No public comments on budget
Published 12:07 am Friday, September 7, 2012
NATCHEZ — When it came time for the public to comment on the Adams County Board of Supervisors’ proposed budget for fiscal year 2012-2013, they didn’t.
When the floor was opened for public comment on the $22,543,849 budget, no members of the public stepped forward to the podium, and the hearing was closed without comment.
While the budget reflects a $2.6 million decrease from the current fiscal year, County Administrator Joe Murray said that is because the 2012 budget had anticipated federal funds that were to be moved in and then immediately allocated. The project those funds were linked to never materialized and so the funds were never received or spent.
“It was basically a wash,” Murray said.
The budget does contain a millage rate increase due to a request from the Natchez-Adams County School District, but the county government itself did not increase any taxes. The 1.56-mill increase brings the total county millage to 114.27 mills.
“When the county advertised the millage increase, and it was pointed out that it was because the school district made the request, it wasn’t that the county was trying to point their fingers at the schools, but the law had changed in the posting (of proposed budgets), and any increase for a budget has to be spelled out and a reason has to be given for any increase,” Murray said.

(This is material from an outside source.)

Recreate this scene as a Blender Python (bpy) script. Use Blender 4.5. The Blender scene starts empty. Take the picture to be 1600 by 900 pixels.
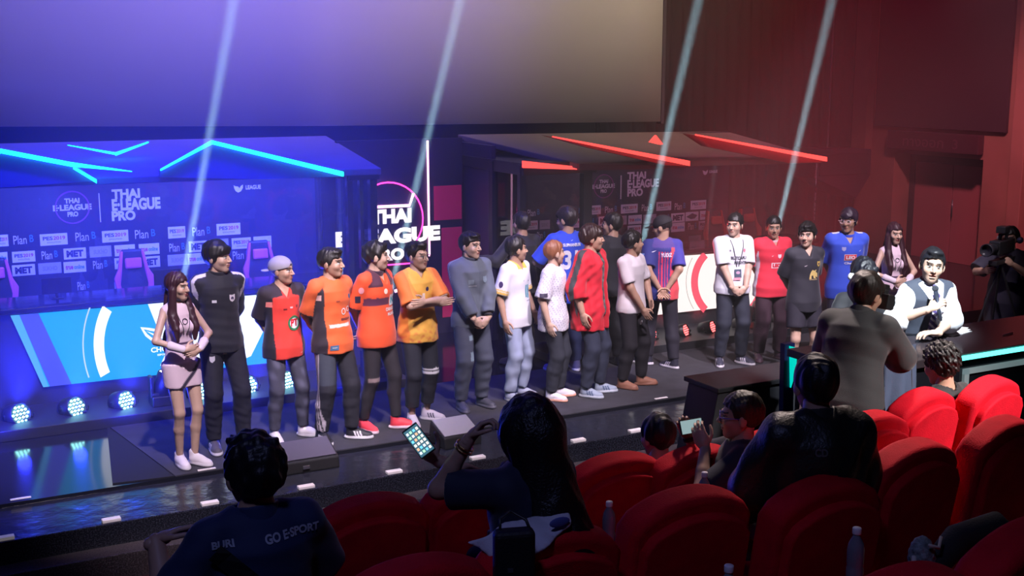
import bpy, bmesh, math, random
import numpy as np
from mathutils import Vector, Matrix
from mathutils.bvhtree import BVHTree

random.seed(7); np.random.seed(7)
S = bpy.context.scene
COL = S.collection

# ------------------------------------------------------------ camera
FPX, HCAM = 1850.0, 3.3
PITCH = math.atan(340.0/FPX)
YAW = math.pi/2 - math.atan(3500*math.cos(PITCH)/FPX)
fwd = Vector((math.sin(YAW)*math.cos(PITCH), math.cos(YAW)*math.cos(PITCH), -math.sin(PITCH)))
rgt = Vector((math.cos(YAW), -math.sin(YAW), 0)); upv = rgt.cross(fwd)
cam_d = bpy.data.cameras.new('camera'); cam = bpy.data.objects.new('camera', cam_d); COL.objects.link(cam)
cam_d.sensor_width = 36; cam_d.lens = FPX/1600*36; cam_d.clip_end = 200; cam_d.clip_start = .05
mrot = Matrix((rgt, upv, -fwd)).transposed().to_4x4()
cam.matrix_world = Matrix.Translation((0, 0, HCAM)) @ mrot
S.camera = cam

def ray(x, y): return fwd + rgt*((x-800)/FPX) - upv*((y-450)/FPX)
CAMP = Vector((0, 0, HCAM))
def onz(x, y, z): d = ray(x, y); return CAMP + d*((z-HCAM)/d.z)
def ony(x, y, Y): d = ray(x, y); return CAMP + d*(Y/d.y)
def onx(x, y, X): d = ray(x, y); return CAMP + d*(X/d.x)
def atd(x, y, D): return CAMP + ray(x, y)*D

# ------------------------------------------------------------ colour management, world
S.view_settings.view_transform = 'Standard'; S.view_settings.look = 'None'
S.view_settings.gamma = 1; S.view_settings.use_curve_mapping = False
S.view_settings.exposure = 0.0
S.cycles.use_denoising = True
S.cycles.max_bounces = 6; S.cycles.diffuse_bounces = 2; S.cycles.glossy_bounces = 3
S.cycles.transmission_bounces = 4; S.cycles.volume_bounces = 0; S.cycles.transparent_max_bounces = 12
S.cycles.caustics_reflective = False; S.cycles.caustics_refractive = False
S.cycles.sample_clamp_indirect = 3.0
S.cycles.volume_step_rate = 4; S.cycles.volume_max_steps = 64
W = bpy.data.worlds.new('world'); S.world = W; W.use_nodes = True
W.node_tree.nodes['Background'].inputs[0].default_value = (.012, .010, .016, 1)
W.node_tree.nodes['Background'].inputs[1].default_value = 1.0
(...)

For the upcoming year, the value of a countywide mill is approximately $214,800. The value of a school district mill is $222,865, and the value of a mill for the millage that affects county residents only is $102,170.
“We had an increased assessment value for real and personal property,” Murray said. “It would have been a pretty good bit more than that, but we had an almost $1.5 million drop in public utility assessments due to Entergy taking off lines on the steamplant property on Steamplant Road.”
Because the county is retiring debt, Murray said some of the funds that were used for debt service have been moved to better fund the county’s health care insurance fund.
“It hasn’t been budgeted correctly for the past several years, so we just shored it up this year,” he said.
When President Darryl Grennell asked if it would be possible for the supervisors to make a small appropriation for the Adams County Children’s Advocacy Center, Murray said the board could do so after the budget was adopted by making an amendment.
The CAC’s request for $20,000 was made after the budget had already been set, Grennell said.
“I would personally like to provide them with something, not what they requested because we are not prepared for that, but I would like to give them a small appropriation,” he said.
In other news:
4The supervisors voted to authorize the advertisement of an anticipated loan the county will take out to fund the building of a levee on the former Belwood County Club property.
The agreement to build the levee was part of the county’s economic recruitment package in bringing alternative fuels company KiOR to Adams County.
4The board voted to advertise for bids for companies to clean up debris from Tropical Storm Isaac.
Road Manager Robbie Dollar said he would like to see county crews picking up curbside debris while contractors picked up the major debris from around the county.
Murray said the cleanup costs would be reimbursed 75 percent by the Federal Emergency Management Agency and 12.5 percent by the Mississippi Emergency Management Agency.